Having plunged into the flooring business with the grace of a hungry bear pawing through a picnic basket, Home Depot has quietly sounded retreat. It is abandoning its six-year-old Floor Store concept and pulling the plug on a call center set up last year to coordinate installations.  Home Depot will still sell flooring but it will no longer present itself as a specialist in the field. Appropriately enough, the news came last month on Valentine’s Day. There was no syrupy language. No hearts and flowers. They simply issued a brief news release that said getting out of the specialty store business would be “in the best interests of our customers…”

Yes, that is certainly true. But read between the lines and it’s clear to see: Home Depot has sent the floor covering industry a giant bouquet. The big box brain trust surely recognized that they cannot match the knowledge and professionalism found at a real specialty flooring store. Maybe they were too shy to say it, but they love floor covering specialty stores. So much so they tried to imitate them. Imitation may be the sincerest form of flattery, but consumers were unimpressed. Home Depot’s Valentine’s gift was stepping aside and letting the real pros do their work. Thank you, Home Depot. Even though it took more than six years, it was a sweet thing to do.
You may recall how Home Depot’s Floor Store debacle began. It was July 2000 and the company cut the ribbon on a store in the affluent Dallas suburb of Plano, Texas. It would go on to open five more in Texas and one in Florida. The stated mission was ambitious: “The Home Depot Floor Store will provide the largest selection of quality products at everyday low prices in a simple and informative format.” And the promise was lofty: “Professional sales consultants will comfortably guide the customer through the entire process, so they can make their selection with confidence.” As many in flooring predicted back then, the plan turned out to be Home Depot’s version of New Coke: a disastrous miscalculation followed by a costly and embarrassing retreat. It took Coca-Cola just over six years to recognize that its new sugary soft drink concoction was a lemon-about the same amount of time it took for Home Depot to come to its senses.
So what went wrong? It wasn’t the products. Home Depot had a level playing field  in that department. They had everything from $2 squares of basic tile to one-of-a-kind Persian rugs priced over $2,000. The Floor Stores were also first to sell Natural Forest, a line of interlocking, ecologically harvested hardwood flooring that needs no glue. It wasn’t a lack of marketing clout. Home Depot reportedly spends upwards of $700 million a year trying to lure people into their cavernous stores. Getting the word out to people was not the problem. The problem was the people staffing the stores.

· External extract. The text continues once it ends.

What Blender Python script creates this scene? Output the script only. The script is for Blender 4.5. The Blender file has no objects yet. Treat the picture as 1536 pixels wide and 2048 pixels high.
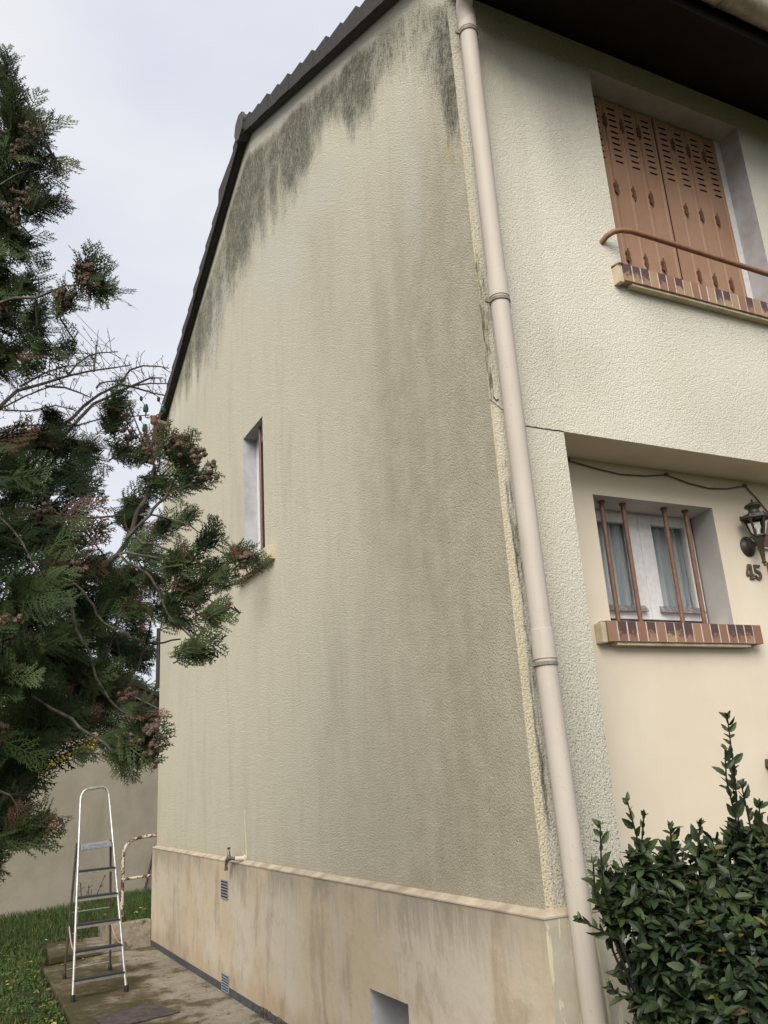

I heard someone once crack that the only thing bright about the people working at Home Depot are the orange aprons they wear. I don’t buy that. Certainly the clerks at Home Depot are every bit as competent as those found in, say, a Barnes & Noble. But working in a flooring store does not make you an expert on flooring anymore than working in a book store makes you an authority on English literature. Wander into a real specialty flooring store and you are likely to encounter someone whose life is flooring. It may be the store owner or it may be a staff member who counts his or her years of service in decades. It most likely will not be a part time worker with only a perfunctory knowledge of flooring.
Home Depot never understood  that it is not about selling flooring, it’s about helping people acheieve the home of their dreams. The real pros in this business sit down with their clients and take the time to learn something about their tastes and their lifestyle. The real pros don’t sell, they advise and offer counsel. They create unique solutions. They personally make sure the installation is handled professionally, not from a central call center.
Home Depot tried to elbow its way into the specialty flooring business and it failed miserably. But we do owe them a debt of gratitude. Home Depot has mannaged to reinforce the notion that there is something truly special to be found in a floor covering specialty store. What a lovely Valentine’s Day gesture.